> Exercise requirements: Print, exactly as they stand, the lines from the start of the listing to the line containing "C = S.collection", inclusive.
+ + +
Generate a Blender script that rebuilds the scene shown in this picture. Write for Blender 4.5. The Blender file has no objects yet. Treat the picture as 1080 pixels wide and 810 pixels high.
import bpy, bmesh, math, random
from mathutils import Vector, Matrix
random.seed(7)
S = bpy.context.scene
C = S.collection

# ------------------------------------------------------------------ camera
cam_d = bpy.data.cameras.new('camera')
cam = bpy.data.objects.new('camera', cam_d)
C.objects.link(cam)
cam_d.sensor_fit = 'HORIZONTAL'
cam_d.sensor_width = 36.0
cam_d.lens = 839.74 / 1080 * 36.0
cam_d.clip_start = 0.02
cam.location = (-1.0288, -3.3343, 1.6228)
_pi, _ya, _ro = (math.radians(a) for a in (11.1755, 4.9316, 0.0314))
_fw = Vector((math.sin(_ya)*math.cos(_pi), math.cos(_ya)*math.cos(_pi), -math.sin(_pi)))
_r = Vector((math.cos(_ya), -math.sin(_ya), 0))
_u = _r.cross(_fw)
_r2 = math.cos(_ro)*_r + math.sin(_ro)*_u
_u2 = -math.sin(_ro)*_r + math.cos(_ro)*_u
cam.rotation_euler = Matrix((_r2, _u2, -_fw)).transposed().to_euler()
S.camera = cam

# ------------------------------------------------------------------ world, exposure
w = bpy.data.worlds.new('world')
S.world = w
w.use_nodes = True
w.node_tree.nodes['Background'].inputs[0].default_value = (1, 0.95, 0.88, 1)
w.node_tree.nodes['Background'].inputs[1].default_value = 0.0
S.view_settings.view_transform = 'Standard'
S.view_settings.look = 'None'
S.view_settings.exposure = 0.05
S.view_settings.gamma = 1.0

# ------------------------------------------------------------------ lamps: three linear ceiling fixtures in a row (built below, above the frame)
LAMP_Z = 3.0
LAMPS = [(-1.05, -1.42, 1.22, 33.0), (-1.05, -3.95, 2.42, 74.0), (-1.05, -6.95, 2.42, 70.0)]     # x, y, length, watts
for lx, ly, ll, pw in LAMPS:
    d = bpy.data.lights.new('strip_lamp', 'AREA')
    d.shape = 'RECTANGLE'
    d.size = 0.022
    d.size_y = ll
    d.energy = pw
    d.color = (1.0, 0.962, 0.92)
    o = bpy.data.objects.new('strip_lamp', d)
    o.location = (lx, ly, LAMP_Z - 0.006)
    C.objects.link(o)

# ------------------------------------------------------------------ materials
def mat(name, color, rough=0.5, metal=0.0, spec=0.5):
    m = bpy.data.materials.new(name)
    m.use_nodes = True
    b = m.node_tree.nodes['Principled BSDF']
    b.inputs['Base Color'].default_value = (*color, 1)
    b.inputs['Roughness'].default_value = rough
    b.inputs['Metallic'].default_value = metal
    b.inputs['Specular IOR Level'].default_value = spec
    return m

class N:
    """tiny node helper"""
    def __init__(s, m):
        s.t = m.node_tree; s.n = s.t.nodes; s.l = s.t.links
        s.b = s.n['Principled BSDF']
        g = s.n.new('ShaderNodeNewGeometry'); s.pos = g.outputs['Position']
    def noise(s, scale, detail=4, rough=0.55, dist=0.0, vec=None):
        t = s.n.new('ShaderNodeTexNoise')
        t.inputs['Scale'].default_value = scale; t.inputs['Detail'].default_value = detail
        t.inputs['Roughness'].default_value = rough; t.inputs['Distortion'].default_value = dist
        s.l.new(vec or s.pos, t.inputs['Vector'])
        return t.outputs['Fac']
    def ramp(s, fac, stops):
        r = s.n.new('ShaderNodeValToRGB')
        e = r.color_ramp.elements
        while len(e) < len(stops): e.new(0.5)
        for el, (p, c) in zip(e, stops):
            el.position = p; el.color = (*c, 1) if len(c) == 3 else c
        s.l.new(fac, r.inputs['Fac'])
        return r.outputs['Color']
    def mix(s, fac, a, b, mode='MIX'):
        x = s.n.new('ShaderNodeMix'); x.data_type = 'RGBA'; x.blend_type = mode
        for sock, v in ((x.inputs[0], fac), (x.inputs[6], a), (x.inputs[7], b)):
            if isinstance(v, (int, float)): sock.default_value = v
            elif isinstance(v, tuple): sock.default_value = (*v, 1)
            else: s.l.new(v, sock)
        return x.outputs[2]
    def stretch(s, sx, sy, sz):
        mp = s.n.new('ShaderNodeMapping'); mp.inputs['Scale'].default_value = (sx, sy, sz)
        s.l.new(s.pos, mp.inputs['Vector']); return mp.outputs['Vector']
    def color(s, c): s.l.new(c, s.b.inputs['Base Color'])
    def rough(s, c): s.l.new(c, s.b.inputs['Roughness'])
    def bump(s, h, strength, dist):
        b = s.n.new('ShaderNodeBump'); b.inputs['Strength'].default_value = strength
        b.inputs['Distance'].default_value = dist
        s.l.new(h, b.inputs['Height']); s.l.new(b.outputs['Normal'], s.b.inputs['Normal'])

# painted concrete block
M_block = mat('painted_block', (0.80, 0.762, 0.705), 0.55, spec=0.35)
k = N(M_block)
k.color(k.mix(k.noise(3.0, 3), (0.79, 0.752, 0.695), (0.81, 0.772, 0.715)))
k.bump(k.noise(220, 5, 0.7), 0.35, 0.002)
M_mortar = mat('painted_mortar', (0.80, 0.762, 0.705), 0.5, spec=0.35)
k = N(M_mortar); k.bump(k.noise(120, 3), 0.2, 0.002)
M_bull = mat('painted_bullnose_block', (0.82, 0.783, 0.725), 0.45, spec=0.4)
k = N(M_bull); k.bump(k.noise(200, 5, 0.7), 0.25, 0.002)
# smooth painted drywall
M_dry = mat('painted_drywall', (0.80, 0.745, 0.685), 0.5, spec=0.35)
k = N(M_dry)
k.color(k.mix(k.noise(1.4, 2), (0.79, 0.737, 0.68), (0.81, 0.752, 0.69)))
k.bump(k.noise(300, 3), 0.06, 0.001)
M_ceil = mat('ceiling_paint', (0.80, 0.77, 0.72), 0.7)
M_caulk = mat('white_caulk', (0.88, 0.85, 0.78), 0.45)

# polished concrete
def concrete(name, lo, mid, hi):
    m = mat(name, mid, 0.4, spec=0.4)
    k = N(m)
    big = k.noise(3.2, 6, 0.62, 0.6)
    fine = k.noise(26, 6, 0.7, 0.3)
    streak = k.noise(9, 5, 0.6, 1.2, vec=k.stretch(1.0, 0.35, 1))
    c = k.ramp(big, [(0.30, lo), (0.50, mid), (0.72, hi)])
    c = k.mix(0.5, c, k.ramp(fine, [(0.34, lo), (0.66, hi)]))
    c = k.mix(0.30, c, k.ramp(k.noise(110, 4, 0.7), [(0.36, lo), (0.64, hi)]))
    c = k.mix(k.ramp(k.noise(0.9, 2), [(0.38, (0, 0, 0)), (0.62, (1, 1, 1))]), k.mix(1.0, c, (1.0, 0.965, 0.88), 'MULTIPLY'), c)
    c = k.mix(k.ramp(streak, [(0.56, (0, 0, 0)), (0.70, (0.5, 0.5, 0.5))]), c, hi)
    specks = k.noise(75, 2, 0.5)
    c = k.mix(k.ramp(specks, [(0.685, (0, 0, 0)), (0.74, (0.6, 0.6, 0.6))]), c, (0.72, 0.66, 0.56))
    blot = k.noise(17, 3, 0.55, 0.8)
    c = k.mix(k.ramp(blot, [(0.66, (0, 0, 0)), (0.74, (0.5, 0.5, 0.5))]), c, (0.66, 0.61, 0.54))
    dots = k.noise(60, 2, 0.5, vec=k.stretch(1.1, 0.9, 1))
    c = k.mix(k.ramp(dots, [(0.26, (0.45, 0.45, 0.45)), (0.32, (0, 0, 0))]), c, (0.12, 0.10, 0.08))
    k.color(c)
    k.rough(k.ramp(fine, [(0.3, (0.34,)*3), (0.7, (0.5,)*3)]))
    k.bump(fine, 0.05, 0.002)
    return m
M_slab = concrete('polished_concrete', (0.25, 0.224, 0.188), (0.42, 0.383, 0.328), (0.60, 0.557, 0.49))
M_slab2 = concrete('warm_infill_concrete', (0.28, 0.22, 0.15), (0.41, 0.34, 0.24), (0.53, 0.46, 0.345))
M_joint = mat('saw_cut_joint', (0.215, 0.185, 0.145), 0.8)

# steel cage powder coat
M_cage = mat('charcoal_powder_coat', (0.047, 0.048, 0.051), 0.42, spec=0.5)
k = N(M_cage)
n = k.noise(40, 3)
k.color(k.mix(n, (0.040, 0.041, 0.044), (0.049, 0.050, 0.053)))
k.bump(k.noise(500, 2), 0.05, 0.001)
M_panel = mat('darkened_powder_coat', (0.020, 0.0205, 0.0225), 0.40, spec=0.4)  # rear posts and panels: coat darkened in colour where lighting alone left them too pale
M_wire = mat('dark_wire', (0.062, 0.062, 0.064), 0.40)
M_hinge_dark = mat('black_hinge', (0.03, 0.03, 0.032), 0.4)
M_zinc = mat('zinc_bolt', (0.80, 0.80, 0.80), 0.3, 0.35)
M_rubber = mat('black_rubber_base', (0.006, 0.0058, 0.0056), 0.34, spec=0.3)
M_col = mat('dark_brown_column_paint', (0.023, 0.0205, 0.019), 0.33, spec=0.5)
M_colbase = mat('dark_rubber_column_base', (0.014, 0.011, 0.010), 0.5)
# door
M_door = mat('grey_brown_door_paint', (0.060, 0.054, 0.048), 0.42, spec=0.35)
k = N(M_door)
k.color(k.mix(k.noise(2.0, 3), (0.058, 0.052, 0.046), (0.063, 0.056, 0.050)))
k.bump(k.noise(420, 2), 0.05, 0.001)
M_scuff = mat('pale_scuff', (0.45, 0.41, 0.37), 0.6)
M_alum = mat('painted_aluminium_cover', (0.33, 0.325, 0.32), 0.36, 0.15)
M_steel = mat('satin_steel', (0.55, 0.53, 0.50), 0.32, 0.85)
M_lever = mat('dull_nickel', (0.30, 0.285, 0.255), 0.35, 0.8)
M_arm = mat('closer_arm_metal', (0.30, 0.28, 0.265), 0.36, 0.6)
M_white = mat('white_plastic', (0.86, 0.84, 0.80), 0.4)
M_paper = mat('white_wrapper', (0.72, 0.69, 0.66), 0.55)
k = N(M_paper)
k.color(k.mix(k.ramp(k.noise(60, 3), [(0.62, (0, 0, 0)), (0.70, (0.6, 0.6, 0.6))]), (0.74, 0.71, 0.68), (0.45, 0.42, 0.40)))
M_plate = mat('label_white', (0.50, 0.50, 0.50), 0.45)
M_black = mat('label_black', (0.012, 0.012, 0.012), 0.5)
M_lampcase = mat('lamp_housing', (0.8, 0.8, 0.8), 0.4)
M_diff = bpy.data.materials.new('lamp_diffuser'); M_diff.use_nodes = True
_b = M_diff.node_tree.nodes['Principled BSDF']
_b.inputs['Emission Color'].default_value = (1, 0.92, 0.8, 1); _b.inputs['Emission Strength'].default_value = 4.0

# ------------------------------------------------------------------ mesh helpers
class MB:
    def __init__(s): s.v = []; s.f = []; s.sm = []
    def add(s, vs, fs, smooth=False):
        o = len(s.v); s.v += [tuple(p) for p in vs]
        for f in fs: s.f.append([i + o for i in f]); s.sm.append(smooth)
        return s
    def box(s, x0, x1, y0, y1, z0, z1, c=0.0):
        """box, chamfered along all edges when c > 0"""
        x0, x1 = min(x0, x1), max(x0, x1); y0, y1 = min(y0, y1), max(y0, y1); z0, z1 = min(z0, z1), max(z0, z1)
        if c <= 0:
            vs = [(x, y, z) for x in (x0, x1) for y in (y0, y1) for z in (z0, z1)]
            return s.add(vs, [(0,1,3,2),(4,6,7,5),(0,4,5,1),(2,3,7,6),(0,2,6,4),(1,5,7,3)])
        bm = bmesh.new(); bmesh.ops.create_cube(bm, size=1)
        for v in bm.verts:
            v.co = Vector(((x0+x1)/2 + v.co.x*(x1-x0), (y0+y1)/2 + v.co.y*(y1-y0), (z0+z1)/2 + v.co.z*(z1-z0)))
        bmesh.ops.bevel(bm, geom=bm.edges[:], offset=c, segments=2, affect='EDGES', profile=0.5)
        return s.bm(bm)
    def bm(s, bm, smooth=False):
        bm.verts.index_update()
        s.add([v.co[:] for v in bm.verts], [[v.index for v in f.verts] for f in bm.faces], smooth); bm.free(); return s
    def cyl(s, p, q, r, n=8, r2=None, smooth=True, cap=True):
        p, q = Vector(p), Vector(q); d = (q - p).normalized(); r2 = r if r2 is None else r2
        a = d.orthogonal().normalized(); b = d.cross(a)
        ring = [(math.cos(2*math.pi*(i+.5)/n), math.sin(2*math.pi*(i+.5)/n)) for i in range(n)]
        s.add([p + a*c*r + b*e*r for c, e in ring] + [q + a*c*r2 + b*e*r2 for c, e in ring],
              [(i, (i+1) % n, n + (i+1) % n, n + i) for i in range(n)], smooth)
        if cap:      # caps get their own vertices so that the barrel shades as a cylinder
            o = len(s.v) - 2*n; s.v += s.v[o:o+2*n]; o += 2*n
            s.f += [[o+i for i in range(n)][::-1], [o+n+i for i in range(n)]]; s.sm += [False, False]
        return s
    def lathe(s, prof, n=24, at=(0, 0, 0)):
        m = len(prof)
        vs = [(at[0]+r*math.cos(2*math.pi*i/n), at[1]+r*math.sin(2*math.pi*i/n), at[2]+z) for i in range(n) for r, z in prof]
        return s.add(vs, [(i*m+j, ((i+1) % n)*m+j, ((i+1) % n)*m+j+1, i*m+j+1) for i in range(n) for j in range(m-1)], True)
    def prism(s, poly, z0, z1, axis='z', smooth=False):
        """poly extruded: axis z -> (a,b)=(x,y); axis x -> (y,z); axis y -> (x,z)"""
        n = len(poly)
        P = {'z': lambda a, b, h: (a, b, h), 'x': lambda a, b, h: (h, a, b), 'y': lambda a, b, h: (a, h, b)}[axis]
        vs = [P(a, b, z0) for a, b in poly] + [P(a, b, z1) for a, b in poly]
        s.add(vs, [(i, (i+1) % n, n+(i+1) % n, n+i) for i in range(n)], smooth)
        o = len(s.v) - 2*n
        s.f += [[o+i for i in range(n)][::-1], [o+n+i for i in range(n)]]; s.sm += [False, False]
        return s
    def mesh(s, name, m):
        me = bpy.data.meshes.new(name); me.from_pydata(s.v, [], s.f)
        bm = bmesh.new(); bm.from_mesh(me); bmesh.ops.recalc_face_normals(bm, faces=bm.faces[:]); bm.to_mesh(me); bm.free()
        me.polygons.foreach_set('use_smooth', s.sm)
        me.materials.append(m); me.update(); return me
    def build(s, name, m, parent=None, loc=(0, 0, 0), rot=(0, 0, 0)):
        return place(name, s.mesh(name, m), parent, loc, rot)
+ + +
> Answer to this exercise:
Generate a Blender script that rebuilds the scene shown in this picture. Write for Blender 4.5. The Blender file has no objects yet. Treat the picture as 1080 pixels wide and 810 pixels high.
import bpy, bmesh, math, random
from mathutils import Vector, Matrix
random.seed(7)
S = bpy.context.scene
C = S.collection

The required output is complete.